L’intuition? C'est-à-dire? "Ce qui fait que nous, les entraîneurs, on aura toujours un temps d'avance sur tous ceux qui ne sont pas entraîneurs". Exemple? "Passe une semaine avec moi et tu vas voir. ‘Il s’entraîne très bien Untel! Pourquoi il ne joue pas?’. Je te répondrai ‘Je vais te dire pourquoi. Cette semaine il est arrivé trois fois en retard. Le jour du match il risque aussi d’arriver en retard sur le corner. Il est comme absent. Voilà, c'est ça l’intuition".

Dans une époque où les chiffres ravivent à chaque contrôle de balle raté la passion de juger, l’entraîneur de Majorque se permet une subversion: relever l’inutilité des gadgets mis à sa disposition. Ainsi à force de signer des contrats pour lutter (vainement) contre l’imprévu, on peine à accepter une idée simple: aucun outil technologique ne peut objectiver une relation humaine.

Car si les informations progressent sur les traces laissées par chacun, la connaissance de l’homme, elle, relève fondamentalement d’autre chose. Telle est l’illusion scientiste savamment entretenue par des industries gourmandes de parts de marché: plus on en sait sur un joueur (sous-entendu plus on a de données à son sujet) mieux on le connaît. On fait comme si le savoir était un immense disque dur dans lequel il suffirait de puiser pour réfléchir et décider.

Or, ce que nous dit Aguirre sur le métier de coach (et sur le football en général) c’est exactement l’inverse. C’est même à cela, dit-il, qu’on le reconnaît: l’entraîneur est celui qui, précisément, est en mesure de défier la logique. Voilà pourquoi il est à la fois un modèle et une cible pour tous les autres.

Expected Retard

Quand on pose la question à un entraîneur de Ligue 1, il confirme cette hypothèse. "Lorsque je fais des choix, je m'attache à regarder des éléments qui n’ont rien à voir avec le jeu ou la performance sportive. Je m’intéresse plutôt à la performance humaine". Performance humaine, c'est-à-dire? "Les attitudes, la manière d’arriver sur le terrain, d’appréhender les exercices qui peuvent sembler un peu relous (sic). C’est pour moi de bons indicateurs de l'état d'esprit du mec et de sa relation au projet collectif et au jeu de l’équipe. Des indicateurs qui n’avaient pas forcément à voir avec la réussite mais plutôt avec leur niveau de concentration et d’engagement dans l’exercice".

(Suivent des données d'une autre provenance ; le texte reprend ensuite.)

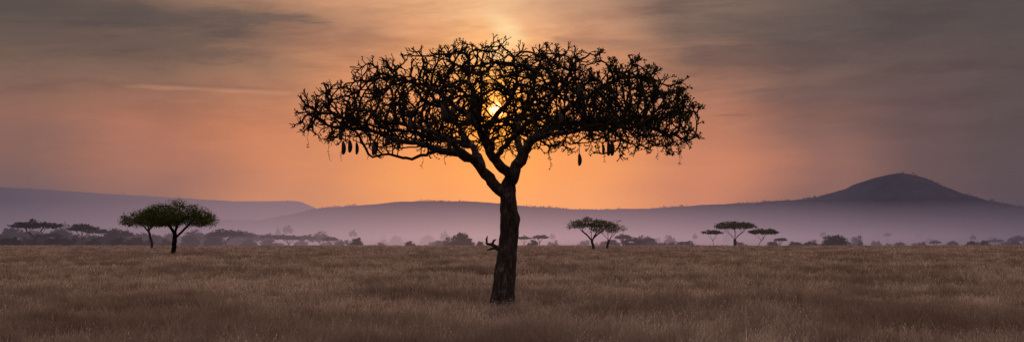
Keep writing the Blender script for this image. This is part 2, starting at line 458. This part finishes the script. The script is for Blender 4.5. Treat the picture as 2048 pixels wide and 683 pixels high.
def empty(name,loc,label,cat,group=None):
    e=link(bpy.data.objects.new(name,None)); e.location=loc; e['label']=label; e['category']=cat; e.empty_display_size=0.5
    if group: e['group']=group
    return e
def part(name,me,parent,label=None):
    o=link(bpy.data.objects.new(name,me)); o.parent=parent
    if label:o['label']=label
    return o
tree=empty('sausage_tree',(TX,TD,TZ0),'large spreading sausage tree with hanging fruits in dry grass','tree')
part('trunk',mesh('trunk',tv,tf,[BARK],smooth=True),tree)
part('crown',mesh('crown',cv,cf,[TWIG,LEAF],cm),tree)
sn=[tp(1004,500),tp(992,494),tp(984,488),tp(974,487),tp(969,484)]; sp_=[-1,0,1,2,3]
sr=[.10,.075,.055,.042,.012]
for base,pts in ((3,[tp(973,478),tp(975,471)]),(2,[tp(988,480),tp(993,478)]),(1,[tp(980,498,.02),tp(974,500)])):
    last=base
    for k,p in enumerate(pts): sn.append(p); sp_.append(last); sr.append([.035,.015][k]); last=len(sn)-1
sv=[];sf=[];sm=[]; tubes(sn,sp_,sr,sv,sf,sm,rough=rough)
part('broken_branch',mesh('broken_branch',sv,sf,[BARK],smooth=True),tree)
def topnode(x,y,z):
    best=None;bs=1e9
    for i in range(nt,len(nodes)):
        p=nodes[i]
        if p.z<z+0.1 or p.z>z+1.4: continue
        s=(p.x-x)**2*4+(p.y-y)**2*0.3+0.15*(p.z-z)**2
        if s<bs: bs=s;best=i
    return nodes[best]
def fruit(px,py0,py1,dep,wpx=9):
    a=tp(px,py0,dep); b=tp(px,py1,dep); n=topnode(a.x,a.y,a.z)
    x,y=a.x*.6+n.x*.4,n.y*.7+a.y*.3
    V=[];F2=[];FM=[]
    N=[n,Vector((x,y,(n.z+a.z)/2+.02)),Vector((x,y,a.z))]; tubes(N,[-1,0,1],[.014,.012,.016],V,F2,FM)
    L=a.z-b.z; R=wpx*S/2; rings=[]
    for k in range(11):
        t=k/10; rr=R*max(.12,math.sin(math.pi*min(1,(t*.93+.05)))**.42)*(0.88+.2*t)
        c=Vector((x+0.02*math.sin(t*3),y,a.z-L*t)); rings.append(len(V))
        for s in range(10):
            an=s*math.pi/5; V.append(c+Vector((math.cos(an)*rr,math.sin(an)*rr,0)))
    for k in range(10):
        for s in range(10): F2.append((rings[k]+s,rings[k]+(s+1)%10,rings[k+1]+(s+1)%10,rings[k+1]+s))
    F2.append(tuple(rings[-1]+s for s in range(10))); F2.append(tuple(rings[0]+s for s in range(10)))
    part('fruit',mesh('fruit',V,F2,[FRUIT],smooth=True),tree)
for a in [(687,283,309,-1.6),(697,279,304,-1.5),(712,284,308,-1.4,7),(681,258,280,-1.9,8),(748,289,311,-2),(753,283,306,-1.2,7),(797,274,300,-2.6,8),(776,270,292,-2,7),(895,268,300,-3.2,8),(903,212,240,-4,10),(886,205,240,-4.1,10),(894,216,246,-3.6,10),
          (1160,307,331,-1.5,8),(1215,284,312,-2.2,8),(1223,283,312,-1.9,9),(1207,290,306,-2.6,6),(1163,165,195,-4.0,9),(1070,250,278,-3.5,8),(865,225,250,-3.6,8),(1290,250,275,-2.6,9),(935,225,252,-4.2,9),(1120,225,250,-4,9),(820,235,262,-3.6,9)]:
    fruit(*a)
def strand(px,py0,py1,dep):
    a=tp(px,py0,dep); b=tp(px,py1,dep); n=topnode(a.x,a.y,a.z)
    V=[];F2=[];FM=[]; x,y=a.x,n.y*.7+a.y*.3
    zs=np.linspace(n.z,b.z,8); N=[Vector((x+(n.x-x)*max(0,1-k/2)+.025*math.sin(k*1.3+px),y,z)) for k,z in enumerate(zs)]
    tubes(N,[-1]+list(range(7)),[.007]*8,V,F2,FM)
    for k in range(rt.randint(5,8)):
        p=rt.uniform(b.z,a.z)
        leaf(V,F2,FM,Vector((x+.025*math.sin((n.z-p)/(n.z-b.z)*9.1+px),y,p)),Vector((rt.choice((-1,1))*1.0,rt.gauss(0,.5),rt.uniform(-.9,.1))),rt.uniform(.04,.085),.03,0,rt)
    part('flower_strand',mesh('flower_strand',V,F2,[FRUIT]),tree)
for a in [(617,284,297,0),(658,290,320,-1),(682,305,322,-1),(738,308,320,-1.5),(845,322,337,-1.5),(890,306,330,-1.5),(1100,316,340,-1),(1098,300,322,-1),(1235,284,305,-1.5),(1256,286,306,-1),(1183,290,305,-1),(1316,300,318,-.5),(1358,304,331,0),(1362,300,318,0),(1207,300,325,-1.5)]:
    strand(*a)
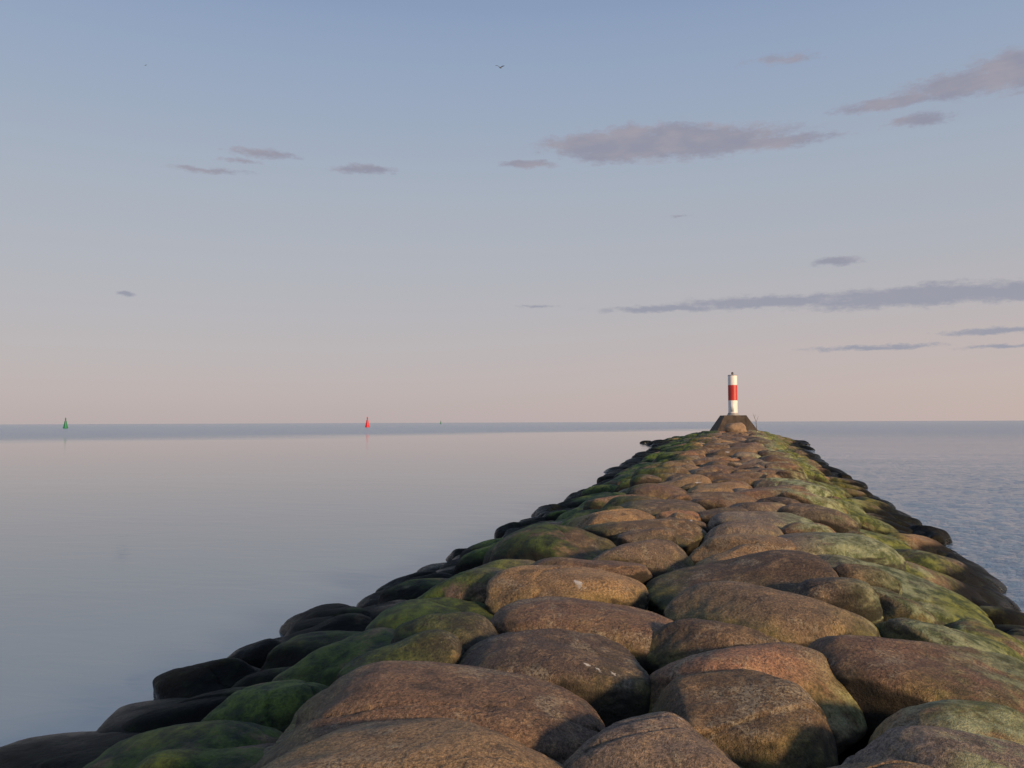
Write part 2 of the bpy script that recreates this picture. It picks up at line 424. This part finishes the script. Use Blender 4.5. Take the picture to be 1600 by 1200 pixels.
for k in range(7):
    a=R(-118+k*7)
    for z in(3.12,4.45): vs.append(((rad+.02)*math.cos(a),(rad+.02)*math.sin(a),z))
for k in range(6): fs.append((2*k,2*k+2,2*k+3,2*k+1))
d=mesh_obj("door",vs,fs,white,bx); mm=d.modifiers.new("s","SOLIDIFY"); mm.thickness=.03

# ------------------------------------------------------------------ buoys
green=simple_mat("green_buoy_paint",(.01,.17,.07),.5,.2,1)
redb=simple_mat("red_buoy_paint",(.62,.02,.03),.5,.15,1)
def buoy(x,y,h,mat,name,label,conical):
    e=bpy.data.objects.new(name,None); e.location=(x,y,0); link(e); tag(e,label,"buoy")
    lathe("float_body",[(h*.15,-h*.1),(h*.21,0),(h*.22,h*.05),(h*.21,h*.12),(h*.18,h*.16)],mat,e,seg=24)
    lathe("daymark",[(h*.18,h*.16),(h*.155,h*.30),(h*.11,h*.55),(h*.085,h*.70)],mat,e,seg=12)
    lathe("lantern",[(h*.04,h*.70),(h*.04,h*.77),(h*.05,h*.78),(h*.05,h*.83),(h*.03,h*.84)],dark,e,seg=12)
    if conical: lathe("top_mark",[(h*.075,h*.84),(h*.008,h*1.02)],mat,e,seg=20)
    else: lathe("top_mark",[(h*.055,h*.84),(h*.055,h*.98)],mat,e,seg=20)
    return e
def ground(px_bearing,depth):
    # point at a compass bearing measured from the camera heading (degrees) and a range in metres
    a=R(px_bearing-15.24); return depth*math.sin(a),depth*math.cos(a)
x,y=ground(-28.2,660); buoy(x,y,7.5,green,"navigation_buoy","green conical navigation buoy floating on calm sea",True)
x,y=ground(-9.86,600); buoy(x,y,7.4,redb,"navigation_buoy","red pillar navigation buoy with can topmark at sea",False)
x,y=ground(-4.9,1900); buoy(x,y,8.0,green,"navigation_buoy","tiny distant dark green buoy near the horizon",True)

# ------------------------------------------------------------------ gulls
gm=simple_mat("gull_plumage",(.16,.16,.17),.8,.3,8)
def gull(x,y,z,yaw,roll):
    vs=[];fs=[]; seg=10
    pr=[(-.30,.008),(-.24,.035),(-.14,.062),(0,.075),(.12,.066),(.18,.045),(.22,.045),(.26,.036),(.30,.010),(.34,.004)]
    for px,r in pr:
        for i in range(seg):
            a=2*math.pi*i/seg; vs.append((px,r*math.cos(a),r*.9*math.sin(a)+(.02 if px>.16 else 0)))
    for j in range(len(pr)-1):
        for i in range(seg):
            k=(i+1)%seg; fs.append((j*seg+i,j*seg+k,(j+1)*seg+k,(j+1)*seg+i))
    b0=len(vs); vs+=[(-.24,-.03,.01),(-.24,.03,.01),(-.42,.09,.0),(-.44,0,.0),(-.42,-.09,.0)]; fs.append((b0,b0+1,b0+2,b0+3,b0+4))
    for sg in(-1,1):
        st=[(.03,.02,.09,-.09),(.22,.15,.13,-.07),(.42,.24,.12,-.06),(.58,.24,.03,-.10),(.72,.19,-.10,-.16)]
        b0=len(vs)
        for yy,zz,f0,f1 in st:
            vs+=[(f0,sg*yy,zz+.012),(f1,sg*yy,zz),(f0,sg*yy,zz-.006),]
        for k in range(len(st)-1):
            a=b0+k*3; c=a+3
            fs+= [(a,a+1,c+1,c),(a+1,a+2,c+2,c+1),(a+2,a,c,c+2)]
    o=mesh_obj("gull",vs,fs,gm); o.location=(x,y,z); o.rotation_euler=(roll,0,yaw)
    tag(o,"dark gull flying with raised wings in open sky","bird"); return o
x,y=ground(-.75,104); gull(x,y,3+104*.434,R(75),R(14))
x,y=ground(-24.1,330); gull(x,y,3+330*.400,R(60),0)

# dry branch beside the plinth
bm_=simple_mat("dry_bark",(.13,.10,.075),.9,.4,10)
br=tubes("dry_branch",[([(0,0,-.6),(.05,0,.4),(-.02,0,1.1),(-.2,.05,1.6),(-.38,.05,2.1)],[.040,.036,.028,.02,.01]),
 ([(-.02,0,1.0),(.15,0,1.4),(.3,.05,1.8)],[.022,.016,.008]),([(-.18,.05,1.55),(-.1,.05,1.9),(0,.1,2.0)],[.016,.011,.006]),
 ([(.03,0,.7),(-.2,0,1.0),(-.3,0,1.15)],[.018,.011,.006])],bm_)
br.location=(2.05,108,1.9); tag(br,"thin bare dry branch sticking up beside the beacon plinth","branch")

# ------------------------------------------------------------------ camera
cam=bpy.data.cameras.new("camera"); co=bpy.data.objects.new("camera",cam); link(co)
cam.sensor_width=36; cam.lens=1300/1600*36; cam.clip_end=80000; cam.clip_start=.05
co.matrix_world=Matrix.Translation((0,0,3))@Matrix.Rotation(R(15.24),4,'Z')@Matrix.Rotation(R(92.64),4,'X')@Matrix.Rotation(R(-.215),4,'Z')
scene.camera=co

# ------------------------------------------------------------------ sun + sky
AZ,EL=R(122),R(14)
sd=Vector((math.sin(AZ)*math.cos(EL),math.cos(AZ)*math.cos(EL),math.sin(EL)))
sl=bpy.data.lights.new("sun","SUN"); sl.energy=5.0; sl.angle=R(4.5); sl.color=(1,.69,.41)
so=link(bpy.data.objects.new("sun",sl)); so.rotation_euler=sd.to_track_quat('Z','Y').to_euler(); so.location=(20,0,20)

w=bpy.data.worlds.new("World"); scene.world=w; w.use_nodes=True; t=NT(w.node_tree)
bg=w.node_tree.nodes["Background"]
sky=t.n.new("ShaderNodeTexSky"); sky.sky_type='NISHITA'; sky.sun_disc=False; sky.sun_elevation=EL; sky.sun_rotation=AZ
dirv=t.v('NORMALIZE',t.n.new("ShaderNodeTexCoord").outputs["Generated"])
d=t.sep(dirv)
el=t.m('MULTIPLY',t.m('ARCSINE',d[2]),57.29578)
az=t.m('MULTIPLY',t.m('ARCTAN2',d[0],d[1]),57.29578)
grad=t.ramp(t.m('DIVIDE',t.m('MAXIMUM',el,0.),60.),[(0,(.495,.42,.42)),(3/60,(.515,.45,.455)),(8/60,(.475,.465,.492)),(15/60,(.410,.455,.525)),(21/60,(.335,.408,.535)),(27/60,(.275,.365,.535)),(1,(.14,.21,.39))],'B_SPLINE')
warm=t.m('MULTIPLY',t.step(az,-30,30),t.step(el,12,0))
grad=t.mix(t.m('MULTIPLY',warm,.42),grad,(.69,.52,.445))
skyc=t.mix(1.,sky.outputs[0],(.09,.09,.09),'MULTIPLY')
base=t.mix(.08,grad,skyc)
# clouds: bearing, elevation, half width, half height (degrees)
CL=[(5.9,18.6,3.2,.65,-.1),(8.3,19.0,1.6,.65,-.05),(11.7,18.4,6.0,.8,-.15),(11.3,19.0,2.4,.65,-.05),(14.2,18.7,1.8,.5,0),(16.6,18.0,4.4,.42,-.05),(6.8,17.95,2.0,.55,-.05),(1.3,17.45,2.0,.28,.1),(-10,16.85,2.4,.32,.2),(-20.3,16.1,3.0,.25,.3),(-16.7,17.5,3.0,.42,.35),(-18.3,16.9,1.8,.25,.35),
(25.0,19.4,3.4,.4,.1),(28.6,19.8,3.0,.7,.0),(31.8,20.0,2.6,1.0,-.05),(26.5,18.2,2.1,.45,.2),(18.4,22.8,4.2,.6,.58),(21.5,10.2,1.6,.32,.2),
(10.4,7.65,4.6,.28,.12),(17.0,7.85,5.8,.42,.05),(26.0,7.7,6.6,.6,-.05),(31.5,7.6,4,.55,0),(23.6,4.65,5.0,.2,.25),(30.3,5.35,3.2,.22,.25),(30.6,4.4,3.0,.18,.3),(-25,8.1,.75,.17,.25),(1.8,7.95,3,.16,.6),(11.7,13.7,1.4,.14,.5)]
cv=t.comb(az,el,0.)
wn=t.noise(t.v('MULTIPLY',cv,(.5,1.1,1)),.9,6,.66,0,True)
wn=t.v('MULTIPLY',t.v('SUBTRACT',wn,(.5,.5,.5)),(2.4,.8,0))
cvw=t.v('ADD',cv,wn)
dist=None
for b_,e_,hw,hh,fa in CL:
    q=t.v('LENGTH',t.v('MULTIPLY',t.v('SUBTRACT',cvw,(b_-15.24,e_,0)),(1/(hw*1.2),1/(hh*1.2),0)))
    if fa: q=t.m('ADD',q,fa)
    dist=q if dist is None else t.m('MINIMUM',dist,q)
fine=t.noise(t.v('MULTIPLY',cv,(.9,2.3,1)),1.2,9,.70)
dd=t.m('ADD',dist,t.m('MULTIPLY',t.m('SUBTRACT',fine,.5),1.5))
cm=t.step(dd,1.18,.44)
cc=t.mix(t.step(t.noise(t.v('MULTIPLY',cv,(.35,1.0,1)),.8,4,.55),.35,.7),(.275,.278,.355),(.355,.325,.375))
cc=t.mix(t.step(el,14,6),cc,(.30,.315,.385))
final=t.mix(t.m('MULTIPLY',cm,.86),base,cc)
t.put(bg.inputs[0],final); bg.inputs[1].default_value=1.0
scene.view_settings.view_transform='Standard'; scene.view_settings.look='None'; scene.view_settings.exposure=0
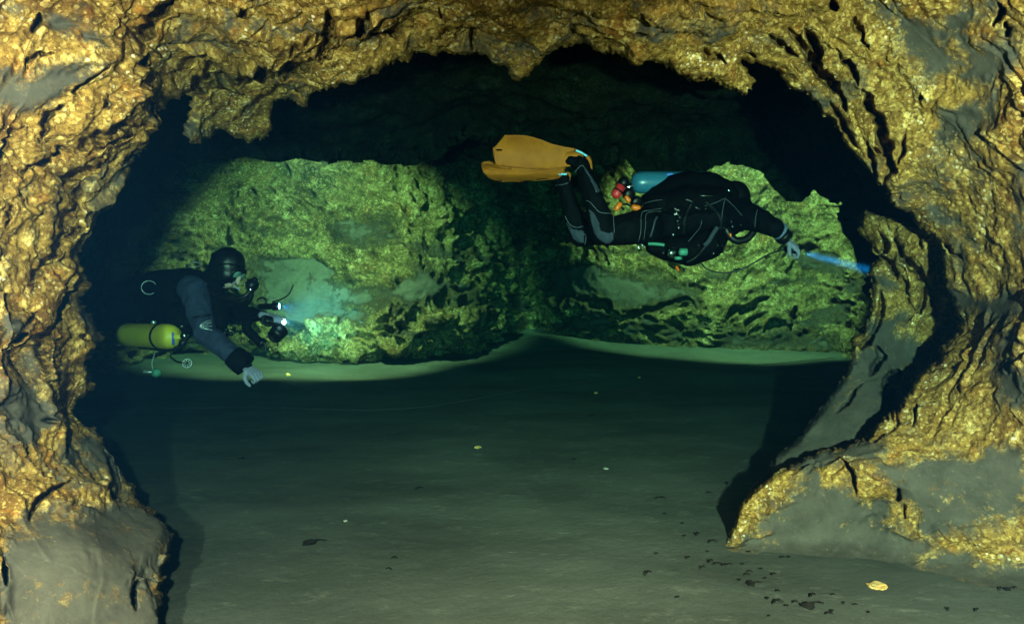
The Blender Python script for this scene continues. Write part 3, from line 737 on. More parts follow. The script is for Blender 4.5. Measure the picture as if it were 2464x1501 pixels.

Objection qui vient tout de suite: ce domaine réservé de l’entraîneur l’est-il par manque de données existantes? N’est-ce pas plutôt un aveu d’échec (provisoire) de la technologie? Bref, si on n’arrive pas à mesurer, est-ce la faute de l’homme qui remue sans cesse ou de la machine qui n’est pas encore assez au point? On arrive bien à déterminer la qualité d'une occasion de but avec le xG. Pourquoi pas un jour les xR — Expected Retard?

C’est ici qu’il faut définir plus précisément un vieux concept de philosophie qui nous permettra de comprendre la manière toute particulière qu’a l’entraîneur de connaître le football. Ce qu'on appelle maladroitement la "prise d’information" est une réduction de l’activité cognitive à un disque dur à remplir et programmer. En raillant la fascination technologique, le vieux sage Aguirre pointe donc une dimension essentielle du métier (et sa nature fascinante): c’est par l'intuition et non le calcul que l'on connaît le mieux ce jeu.

Mélange d'expérience et de sensibilité, pleinement arbitraire et subjective, l'intuition relève d’une manière singulière de percevoir le monde en dehors de la réflexion et de toute logique formelle. C’est en revenant à l’étymologie que l'on comprend un peu mieux les paroles de l’entraîneur mexicain qui parle comme Descartes. Intuitus en latin c'est la vue. C'est-à-dire la capacité à connaître par les sens, sans autre intermédiaire que notre propre manière de sentir. Ce qu'on appelle, à strictement parler, une vision du monde.